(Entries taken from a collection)
————————
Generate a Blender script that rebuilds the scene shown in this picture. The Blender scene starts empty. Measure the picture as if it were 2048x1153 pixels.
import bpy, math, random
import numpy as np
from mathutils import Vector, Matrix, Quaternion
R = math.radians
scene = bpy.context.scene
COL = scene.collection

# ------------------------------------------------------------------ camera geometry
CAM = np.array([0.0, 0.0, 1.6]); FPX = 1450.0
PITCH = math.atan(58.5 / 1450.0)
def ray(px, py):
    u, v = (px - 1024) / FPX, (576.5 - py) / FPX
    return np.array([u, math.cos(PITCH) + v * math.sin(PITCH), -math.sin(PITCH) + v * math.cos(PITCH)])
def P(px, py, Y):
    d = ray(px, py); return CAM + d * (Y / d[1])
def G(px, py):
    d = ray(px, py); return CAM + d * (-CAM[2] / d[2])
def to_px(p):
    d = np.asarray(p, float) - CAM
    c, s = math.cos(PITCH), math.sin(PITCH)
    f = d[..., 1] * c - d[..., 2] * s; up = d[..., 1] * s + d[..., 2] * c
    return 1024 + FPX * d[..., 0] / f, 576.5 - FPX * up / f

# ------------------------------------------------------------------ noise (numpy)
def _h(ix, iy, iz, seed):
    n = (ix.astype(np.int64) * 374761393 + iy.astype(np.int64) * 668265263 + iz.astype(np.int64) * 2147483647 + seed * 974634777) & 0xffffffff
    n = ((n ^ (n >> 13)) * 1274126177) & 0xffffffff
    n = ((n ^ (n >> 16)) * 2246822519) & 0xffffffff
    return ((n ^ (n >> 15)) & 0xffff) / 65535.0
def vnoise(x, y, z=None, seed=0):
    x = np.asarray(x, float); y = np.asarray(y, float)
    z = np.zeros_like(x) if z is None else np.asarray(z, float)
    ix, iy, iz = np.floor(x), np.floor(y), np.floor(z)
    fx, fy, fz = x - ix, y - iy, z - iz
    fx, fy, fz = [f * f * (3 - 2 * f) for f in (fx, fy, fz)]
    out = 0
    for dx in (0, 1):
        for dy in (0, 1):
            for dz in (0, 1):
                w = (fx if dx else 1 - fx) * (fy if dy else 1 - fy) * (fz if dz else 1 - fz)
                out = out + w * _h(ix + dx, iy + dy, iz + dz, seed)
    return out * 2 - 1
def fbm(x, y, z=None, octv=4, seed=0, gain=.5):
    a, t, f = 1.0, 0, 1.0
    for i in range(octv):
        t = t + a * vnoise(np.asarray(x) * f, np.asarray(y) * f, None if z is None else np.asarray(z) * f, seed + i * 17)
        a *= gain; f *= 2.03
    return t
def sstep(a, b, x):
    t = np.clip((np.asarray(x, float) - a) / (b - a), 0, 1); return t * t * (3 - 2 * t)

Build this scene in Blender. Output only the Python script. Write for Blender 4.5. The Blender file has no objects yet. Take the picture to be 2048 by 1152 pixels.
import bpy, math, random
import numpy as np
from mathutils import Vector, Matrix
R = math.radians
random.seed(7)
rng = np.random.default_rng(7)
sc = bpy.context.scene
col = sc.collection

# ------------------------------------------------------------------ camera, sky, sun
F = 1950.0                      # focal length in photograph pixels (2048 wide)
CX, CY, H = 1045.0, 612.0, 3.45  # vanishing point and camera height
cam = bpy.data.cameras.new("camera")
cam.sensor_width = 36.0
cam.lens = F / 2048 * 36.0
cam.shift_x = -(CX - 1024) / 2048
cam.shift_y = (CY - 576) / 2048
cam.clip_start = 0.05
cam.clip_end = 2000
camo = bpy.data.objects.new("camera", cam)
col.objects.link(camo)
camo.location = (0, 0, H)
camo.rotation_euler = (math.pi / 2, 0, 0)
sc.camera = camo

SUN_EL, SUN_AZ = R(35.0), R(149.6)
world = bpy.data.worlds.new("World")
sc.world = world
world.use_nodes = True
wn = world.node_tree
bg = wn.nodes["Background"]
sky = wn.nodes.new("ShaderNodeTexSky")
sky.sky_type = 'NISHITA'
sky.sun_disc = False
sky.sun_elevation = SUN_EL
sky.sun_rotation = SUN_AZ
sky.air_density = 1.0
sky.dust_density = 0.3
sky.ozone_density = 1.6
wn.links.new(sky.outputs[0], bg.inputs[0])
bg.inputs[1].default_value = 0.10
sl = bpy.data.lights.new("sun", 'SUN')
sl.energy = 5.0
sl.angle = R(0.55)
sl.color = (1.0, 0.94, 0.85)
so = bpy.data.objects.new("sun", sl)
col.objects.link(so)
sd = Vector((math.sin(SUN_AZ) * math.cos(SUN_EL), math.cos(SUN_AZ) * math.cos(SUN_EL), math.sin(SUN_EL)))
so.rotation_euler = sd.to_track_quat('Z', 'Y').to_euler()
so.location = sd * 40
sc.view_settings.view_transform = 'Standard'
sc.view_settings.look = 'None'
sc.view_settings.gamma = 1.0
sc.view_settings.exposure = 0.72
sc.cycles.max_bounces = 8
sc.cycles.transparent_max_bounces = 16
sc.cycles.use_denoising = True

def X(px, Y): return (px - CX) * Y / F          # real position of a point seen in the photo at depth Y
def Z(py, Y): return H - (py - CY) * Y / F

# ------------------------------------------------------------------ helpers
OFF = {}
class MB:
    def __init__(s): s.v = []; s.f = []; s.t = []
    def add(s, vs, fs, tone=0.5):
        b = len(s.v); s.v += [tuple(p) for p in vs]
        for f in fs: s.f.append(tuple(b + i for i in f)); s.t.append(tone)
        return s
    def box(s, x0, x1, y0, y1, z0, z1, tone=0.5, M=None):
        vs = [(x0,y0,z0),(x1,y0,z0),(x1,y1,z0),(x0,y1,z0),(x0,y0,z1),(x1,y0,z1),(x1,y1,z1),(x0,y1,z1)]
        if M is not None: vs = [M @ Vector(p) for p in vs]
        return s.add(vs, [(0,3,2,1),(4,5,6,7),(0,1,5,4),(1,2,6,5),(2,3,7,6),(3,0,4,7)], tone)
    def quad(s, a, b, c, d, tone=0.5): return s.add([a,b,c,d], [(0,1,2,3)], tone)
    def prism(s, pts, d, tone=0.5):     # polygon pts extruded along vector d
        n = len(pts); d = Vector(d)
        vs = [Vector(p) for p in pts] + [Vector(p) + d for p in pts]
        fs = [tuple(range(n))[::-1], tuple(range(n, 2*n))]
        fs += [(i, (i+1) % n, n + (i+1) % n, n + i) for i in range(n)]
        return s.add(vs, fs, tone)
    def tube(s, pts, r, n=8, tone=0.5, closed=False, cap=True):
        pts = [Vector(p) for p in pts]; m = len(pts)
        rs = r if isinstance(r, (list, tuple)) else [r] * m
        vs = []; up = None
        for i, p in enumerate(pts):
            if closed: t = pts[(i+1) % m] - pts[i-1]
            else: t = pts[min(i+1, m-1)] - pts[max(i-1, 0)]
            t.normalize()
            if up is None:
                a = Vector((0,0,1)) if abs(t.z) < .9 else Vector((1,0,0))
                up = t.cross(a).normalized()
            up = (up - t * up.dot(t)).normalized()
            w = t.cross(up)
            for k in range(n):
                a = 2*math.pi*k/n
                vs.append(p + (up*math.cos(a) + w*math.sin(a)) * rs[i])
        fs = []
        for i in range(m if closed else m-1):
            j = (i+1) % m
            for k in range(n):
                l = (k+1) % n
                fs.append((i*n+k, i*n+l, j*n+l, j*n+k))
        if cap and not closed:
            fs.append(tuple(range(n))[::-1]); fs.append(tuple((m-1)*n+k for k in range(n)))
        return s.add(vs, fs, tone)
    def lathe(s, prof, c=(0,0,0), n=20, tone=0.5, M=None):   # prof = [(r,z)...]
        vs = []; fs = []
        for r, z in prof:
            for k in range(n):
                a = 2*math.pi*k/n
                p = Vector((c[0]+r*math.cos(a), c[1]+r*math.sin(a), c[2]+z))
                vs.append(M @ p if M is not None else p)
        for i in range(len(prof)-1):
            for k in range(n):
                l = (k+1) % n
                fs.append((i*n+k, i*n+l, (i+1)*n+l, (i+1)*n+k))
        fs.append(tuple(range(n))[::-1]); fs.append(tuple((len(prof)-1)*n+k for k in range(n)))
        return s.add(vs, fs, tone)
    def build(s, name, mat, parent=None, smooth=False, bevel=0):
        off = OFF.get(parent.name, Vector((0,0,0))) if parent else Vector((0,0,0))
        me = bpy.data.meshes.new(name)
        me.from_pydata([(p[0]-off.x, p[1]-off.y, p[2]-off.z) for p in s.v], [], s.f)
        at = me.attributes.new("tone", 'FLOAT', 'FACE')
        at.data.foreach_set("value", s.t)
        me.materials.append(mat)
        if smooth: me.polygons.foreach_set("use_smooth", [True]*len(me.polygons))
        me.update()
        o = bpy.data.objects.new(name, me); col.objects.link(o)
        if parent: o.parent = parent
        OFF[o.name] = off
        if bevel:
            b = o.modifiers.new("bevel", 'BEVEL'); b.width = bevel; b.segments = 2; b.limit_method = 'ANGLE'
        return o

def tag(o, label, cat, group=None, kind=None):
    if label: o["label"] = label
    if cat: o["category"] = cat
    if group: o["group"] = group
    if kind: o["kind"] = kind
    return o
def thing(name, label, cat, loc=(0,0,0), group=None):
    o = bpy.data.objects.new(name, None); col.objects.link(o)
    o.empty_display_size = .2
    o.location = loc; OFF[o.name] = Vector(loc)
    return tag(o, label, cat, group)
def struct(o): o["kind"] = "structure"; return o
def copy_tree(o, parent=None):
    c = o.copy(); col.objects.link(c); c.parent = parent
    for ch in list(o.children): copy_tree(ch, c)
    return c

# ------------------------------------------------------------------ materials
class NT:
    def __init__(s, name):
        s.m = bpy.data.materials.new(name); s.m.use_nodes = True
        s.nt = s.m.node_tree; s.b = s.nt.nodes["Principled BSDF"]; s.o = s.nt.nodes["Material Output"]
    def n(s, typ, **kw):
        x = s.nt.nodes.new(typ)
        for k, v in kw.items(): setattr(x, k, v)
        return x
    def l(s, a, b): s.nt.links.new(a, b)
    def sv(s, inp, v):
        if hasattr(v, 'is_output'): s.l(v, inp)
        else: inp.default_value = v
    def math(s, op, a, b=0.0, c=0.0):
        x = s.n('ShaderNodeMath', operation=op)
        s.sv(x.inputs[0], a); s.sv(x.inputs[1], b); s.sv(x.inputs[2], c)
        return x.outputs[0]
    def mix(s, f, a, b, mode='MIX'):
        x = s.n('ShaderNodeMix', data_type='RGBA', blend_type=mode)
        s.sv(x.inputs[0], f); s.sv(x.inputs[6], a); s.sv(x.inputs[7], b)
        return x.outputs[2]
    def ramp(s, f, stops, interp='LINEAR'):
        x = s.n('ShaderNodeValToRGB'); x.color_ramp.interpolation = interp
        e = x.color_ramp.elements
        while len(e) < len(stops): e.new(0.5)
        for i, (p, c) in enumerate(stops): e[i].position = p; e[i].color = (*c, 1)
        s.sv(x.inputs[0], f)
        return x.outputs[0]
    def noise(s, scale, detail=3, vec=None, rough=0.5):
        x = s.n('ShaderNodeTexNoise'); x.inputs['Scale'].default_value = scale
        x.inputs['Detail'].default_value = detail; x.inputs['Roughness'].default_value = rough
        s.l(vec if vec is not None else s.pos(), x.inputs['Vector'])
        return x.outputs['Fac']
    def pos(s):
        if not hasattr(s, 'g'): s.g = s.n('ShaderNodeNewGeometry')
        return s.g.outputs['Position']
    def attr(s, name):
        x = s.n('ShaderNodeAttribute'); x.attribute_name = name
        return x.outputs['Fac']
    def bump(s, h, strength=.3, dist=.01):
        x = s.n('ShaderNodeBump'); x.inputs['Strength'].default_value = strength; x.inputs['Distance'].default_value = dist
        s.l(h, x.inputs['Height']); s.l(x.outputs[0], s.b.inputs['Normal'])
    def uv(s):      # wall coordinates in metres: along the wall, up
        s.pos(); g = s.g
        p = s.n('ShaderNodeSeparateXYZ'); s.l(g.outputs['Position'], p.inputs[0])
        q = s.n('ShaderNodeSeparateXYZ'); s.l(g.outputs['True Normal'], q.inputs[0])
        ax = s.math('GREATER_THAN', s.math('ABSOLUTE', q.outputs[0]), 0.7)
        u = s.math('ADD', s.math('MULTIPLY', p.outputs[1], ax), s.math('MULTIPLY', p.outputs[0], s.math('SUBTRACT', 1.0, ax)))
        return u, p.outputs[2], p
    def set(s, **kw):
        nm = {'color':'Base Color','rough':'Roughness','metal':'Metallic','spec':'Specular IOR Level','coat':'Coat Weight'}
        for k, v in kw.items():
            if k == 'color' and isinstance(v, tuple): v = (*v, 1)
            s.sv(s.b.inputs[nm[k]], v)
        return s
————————
» EXERCISE GOAL
Pick out each line above that includes "pixels" and show it.

» WRITTEN SOLUTION
Generate a Blender script that rebuilds the scene shown in this picture. The Blender scene starts empty. Measure the picture as if it were 2048x1153 pixels.
Build this scene in Blender. Output only the Python script. Write for Blender 4.5. The Blender file has no objects yet. Take the picture to be 2048 by 1152 pixels.
F = 1950.0                      # focal length in photograph pixels (2048 wide)